II. Разочарование в Западе

В. человека вложена способность к «святому недовольству» (по прекрасному выражению поэта) как собой, так и окружающей средой и стремление к постоянному усовершенствованию. Чем выше на нравственной и психической лестнице стоит человек, тем более развито в нем это «святое недовольство», и, наборот, оно замолкает лишь потопленное в животной природе человека, для которого поэтому нет ничего пагубнее, нет ничего низменнее самодовольства. Много было даваемо различных определений человеку: и ξωον πολιτικόν174, и toolmaking animal175, но истинной демаркационной чертой, отделяющей человеческое от животного, является Недовольство существующим и стремление к лучшему будущему. В этом стремлении обнаруживается истинная духовная родина человека,— религиозная идея, с дивной художественной красотой выраженная в лермонтовском «Ангеле».

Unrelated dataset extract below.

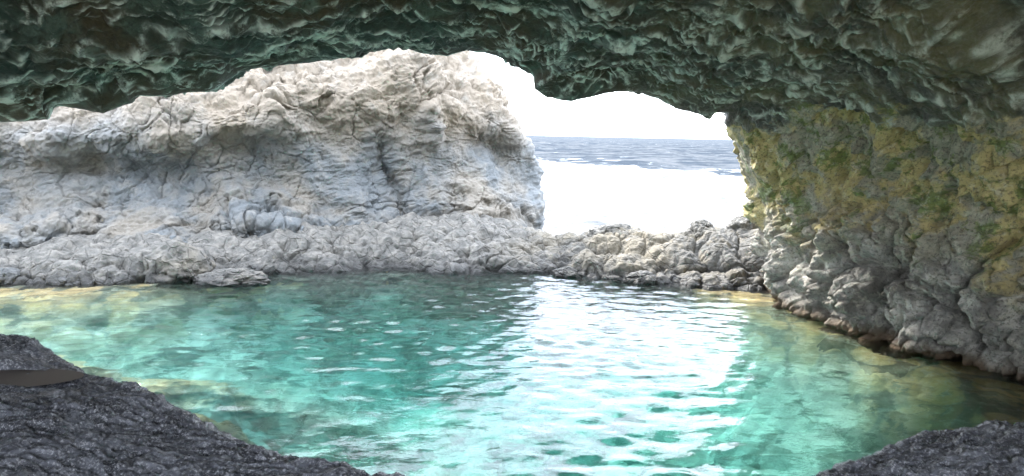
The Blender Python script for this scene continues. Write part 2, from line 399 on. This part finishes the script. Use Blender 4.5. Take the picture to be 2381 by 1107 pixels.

Возможность стремления к усовершенствованию необходимо предполагает и совершенство, как тот идеальный масштаб, с которым сравнивается несовершенное настоящее. Без предположения существования такого совершенства мы не можем даже мыслить усовершенствования. Идея совершенства, таким образом, дана нам вместе с стремлением к усовершенствованию. Абсолютное совершенство есть Божество, и Оно открывается нам, следовательно, в самом основном стремлении нашей жизни.

Но, говоря таким образом, мы предрешаем уже целый ряд спорных вопросов, даем уже готовую «теорию прогресса», ибо спорный вопрос, вопрос всех вопросов, и заключается в том, где искать этого совершенства, на «небе» или на «земле», в области эмпирической или религиозной? Достижим ли в эмпирии этот идеал или же недостижим, и потому движение к нему бесконечно?

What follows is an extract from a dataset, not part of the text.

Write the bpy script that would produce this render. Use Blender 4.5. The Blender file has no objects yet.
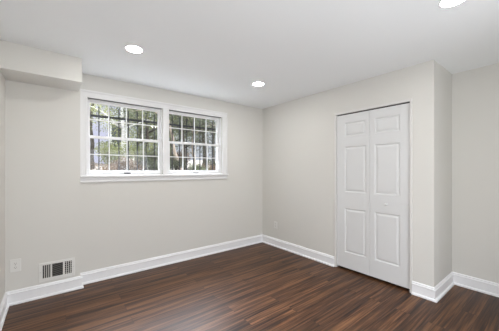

Идеалистическая метафизика и религиозные учения отвечают на этот вопрос отрицательно. Абсолютного, в том числе и абсолютного совершенства, не дано в «опыте». «Мир во зле лежит»176— таково одно из самых основных положений христианского учения. В прощальной беседе Христос учил177учеников не быть, как «мир». Известный пессимизм, отрицание «мира» во имя высшего идеала, составляет необходимое свойство всякого метафизического и религиозного учения, прозревающего за этим миром бытие абсолютное, сверхмирное начало. Борьба двух начал, добра и зла, неустранима из «мира», т. е. эмпирической действительности.

Но этот пессимизм есть во всяком случае оптимопессимизм, он дает место относительному оптимизму, оставляет возможность непрерывного и бесконечного прогресса. Именно абсолютность и, следовательно, недостижимость идеала и является лучшей гарантией бесконечности движения к нему. Христианство, несмотря на свой исходный пессимизм, дает абсолютную заповедь усовершенствования: будьте совершенны, как Отец ваш Небесный178совершен есть. Основным стремлением исторического человечества оно полагает осуществление Царства божия па земле. Несмотря на признание, что основная особенность мира есть отсутствие любви179(см. прощальную беседу), оно дает заповедь любви, этот мир отрицающей. Христианство открывает тем самым перспективу бесконечного, не только личного, по и общественного усовершенствования, в какой бы особенной исторической форме стремление к нему ни выражалось (и, следовательно, необходимо объемлет и теперешнее демократическое и социалистическое движение, стремящееся к осуществлению заповеди любви в общественных отношениях).

Итак, с точки зрения идеалистической метафизики и положительного религиозного учения, абсолютный идеал совершенства недостижим в опытной, эмпирической действительности, на долю которой остается бесконечное к нему движение; он имеет в этом смысле значение не цели в узком смысле слова, а регулятивного принципа. Поэтому прогресс бесконечен, но ни одна из его стадий не может быть принята за окончательную и абсолютную.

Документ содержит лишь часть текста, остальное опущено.